• **What you need to do**
Reproduce the full listing below unchanged, apart from the pictures.

• **Source material**
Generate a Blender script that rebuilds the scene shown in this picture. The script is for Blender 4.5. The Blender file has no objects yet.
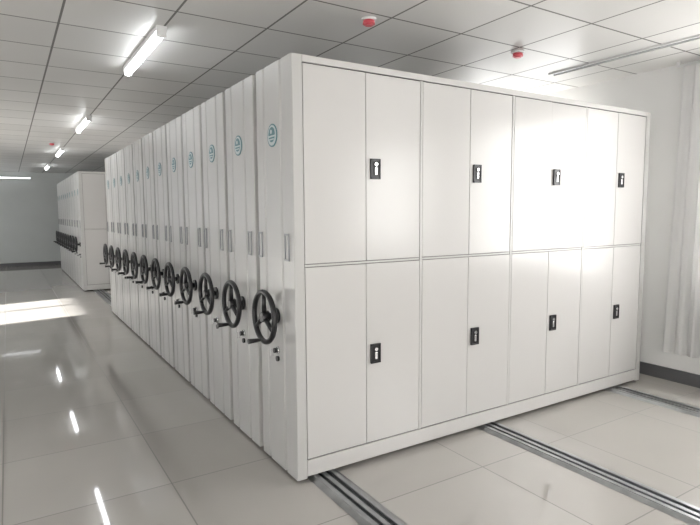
import bpy, bmesh, math
from mathutils import Vector, Matrix
S=bpy.context.scene
COL=S.collection

# ---------------------------------------------------------------- materials
def mat(name, col, rough=0.5, metal=0.0, spec=0.5, emis=None, estr=0, noise=0.0, nscale=3.0):
    m=bpy.data.materials.new(name); m.use_nodes=True
    nt=m.node_tree; b=nt.nodes['Principled BSDF']
    b.inputs['Base Color'].default_value=(*col,1)
    b.inputs['Roughness'].default_value=rough
    b.inputs['Metallic'].default_value=metal
    b.inputs['Specular IOR Level'].default_value=spec
    if emis:
        b.inputs['Emission Color'].default_value=(*emis,1)
        b.inputs['Emission Strength'].default_value=estr
    if noise>0:
        tc=nt.nodes.new('ShaderNodeTexCoord'); n=nt.nodes.new('ShaderNodeTexNoise')
        n.inputs['Scale'].default_value=nscale; n.inputs['Detail'].default_value=3
        r=nt.nodes.new('ShaderNodeValToRGB')
        r.color_ramp.elements[0].position=0.3; r.color_ramp.elements[1].position=0.7
        r.color_ramp.elements[0].color=(*[c*(1-noise) for c in col],1)
        r.color_ramp.elements[1].color=(*[min(1,c*(1+noise)) for c in col],1)
        nt.links.new(tc.outputs['Object'],n.inputs['Vector'])
        nt.links.new(n.outputs['Fac'],r.inputs['Fac'])
        nt.links.new(r.outputs['Color'],b.inputs['Base Color'])
    return m

def tile_mat(name,c1,c2,mortar,size,msize,rough,off=(0,0),spec=0.5,mr=0.6,bump=0.0):
    m=bpy.data.materials.new(name); m.use_nodes=True
    nt=m.node_tree; b=nt.nodes['Principled BSDF']
    tc=nt.nodes.new('ShaderNodeTexCoord'); mp=nt.nodes.new('ShaderNodeMapping')
    mp.inputs['Location'].default_value=(off[0],off[1],0)
    br=nt.nodes.new('ShaderNodeTexBrick'); br.offset=0; br.squash=1
    br.inputs['Scale'].default_value=1
    br.inputs['Brick Width'].default_value=size; br.inputs['Row Height'].default_value=size
    br.inputs['Mortar Size'].default_value=msize; br.inputs['Mortar Smooth'].default_value=0.1
    br.inputs['Color1'].default_value=(*c1,1); br.inputs['Color2'].default_value=(*c2,1)
    br.inputs['Mortar'].default_value=(*mortar,1)
    nt.links.new(tc.outputs['Object'],mp.inputs['Vector'])
    nt.links.new(mp.outputs[0],br.inputs['Vector'])
    n=nt.nodes.new('ShaderNodeTexNoise'); n.inputs['Scale'].default_value=1.3; n.inputs['Detail'].default_value=5
    nt.links.new(tc.outputs['Object'],n.inputs['Vector'])
    mr_=nt.nodes.new('ShaderNodeMapRange'); mr_.inputs['To Min'].default_value=0.93; mr_.inputs['To Max'].default_value=1.05
    nt.links.new(n.outputs['Fac'],mr_.inputs['Value'])
    mx=nt.nodes.new('ShaderNodeVectorMath'); mx.operation='SCALE'
    nt.links.new(br.outputs['Color'],mx.inputs[0]); nt.links.new(mr_.outputs[0],mx.inputs['Scale'])
    nt.links.new(mx.outputs[0],b.inputs['Base Color'])
    rr=nt.nodes.new('ShaderNodeMapRange'); rr.inputs['To Min'].default_value=rough; rr.inputs['To Max'].default_value=mr
    nt.links.new(br.outputs['Fac'],rr.inputs['Value']); nt.links.new(rr.outputs[0],b.inputs['Roughness'])
    b.inputs['Specular IOR Level'].default_value=spec
    return m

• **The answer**
Generate a Blender script that rebuilds the scene shown in this picture. The script is for Blender 4.5. The Blender file has no objects yet.
import bpy, bmesh, math
from mathutils import Vector, Matrix
S=bpy.context.scene
COL=S.collection

# ---------------------------------------------------------------- materials
def mat(name, col, rough=0.5, metal=0.0, spec=0.5, emis=None, estr=0, noise=0.0, nscale=3.0):
    m=bpy.data.materials.new(name); m.use_nodes=True
    nt=m.node_tree; b=nt.nodes['Principled BSDF']
    b.inputs['Base Color'].default_value=(*col,1)
    b.inputs['Roughness'].default_value=rough
    b.inputs['Metallic'].default_value=metal
    b.inputs['Specular IOR Level'].default_value=spec
    if emis:
        b.inputs['Emission Color'].default_value=(*emis,1)
        b.inputs['Emission Strength'].default_value=estr
    if noise>0:
        tc=nt.nodes.new('ShaderNodeTexCoord'); n=nt.nodes.new('ShaderNodeTexNoise')
        n.inputs['Scale'].default_value=nscale; n.inputs['Detail'].default_value=3
        r=nt.nodes.new('ShaderNodeValToRGB')
        r.color_ramp.elements[0].position=0.3; r.color_ramp.elements[1].position=0.7
        r.color_ramp.elements[0].color=(*[c*(1-noise) for c in col],1)
        r.color_ramp.elements[1].color=(*[min(1,c*(1+noise)) for c in col],1)
        nt.links.new(tc.outputs['Object'],n.inputs['Vector'])
        nt.links.new(n.outputs['Fac'],r.inputs['Fac'])
        nt.links.new(r.outputs['Color'],b.inputs['Base Color'])
    return m

def tile_mat(name,c1,c2,mortar,size,msize,rough,off=(0,0),spec=0.5,mr=0.6,bump=0.0):
    m=bpy.data.materials.new(name); m.use_nodes=True
    nt=m.node_tree; b=nt.nodes['Principled BSDF']
    tc=nt.nodes.new('ShaderNodeTexCoord'); mp=nt.nodes.new('ShaderNodeMapping')
    mp.inputs['Location'].default_value=(off[0],off[1],0)
    br=nt.nodes.new('ShaderNodeTexBrick'); br.offset=0; br.squash=1
    br.inputs['Scale'].default_value=1
    br.inputs['Brick Width'].default_value=size; br.inputs['Row Height'].default_value=size
    br.inputs['Mortar Size'].default_value=msize; br.inputs['Mortar Smooth'].default_value=0.1
    br.inputs['Color1'].default_value=(*c1,1); br.inputs['Color2'].default_value=(*c2,1)
    br.inputs['Mortar'].default_value=(*mortar,1)
    nt.links.new(tc.outputs['Object'],mp.inputs['Vector'])
    nt.links.new(mp.outputs[0],br.inputs['Vector'])
    n=nt.nodes.new('ShaderNodeTexNoise'); n.inputs['Scale'].default_value=1.3; n.inputs['Detail'].default_value=5
    nt.links.new(tc.outputs['Object'],n.inputs['Vector'])
    mr_=nt.nodes.new('ShaderNodeMapRange'); mr_.inputs['To Min'].default_value=0.93; mr_.inputs['To Max'].default_value=1.05
    nt.links.new(n.outputs['Fac'],mr_.inputs['Value'])
    mx=nt.nodes.new('ShaderNodeVectorMath'); mx.operation='SCALE'
    nt.links.new(br.outputs['Color'],mx.inputs[0]); nt.links.new(mr_.outputs[0],mx.inputs['Scale'])
    nt.links.new(mx.outputs[0],b.inputs['Base Color'])
    rr=nt.nodes.new('ShaderNodeMapRange'); rr.inputs['To Min'].default_value=rough; rr.inputs['To Max'].default_value=mr
    nt.links.new(br.outputs['Fac'],rr.inputs['Value']); nt.links.new(rr.outputs[0],b.inputs['Roughness'])
    b.inputs['Specular IOR Level'].default_value=spec
    return m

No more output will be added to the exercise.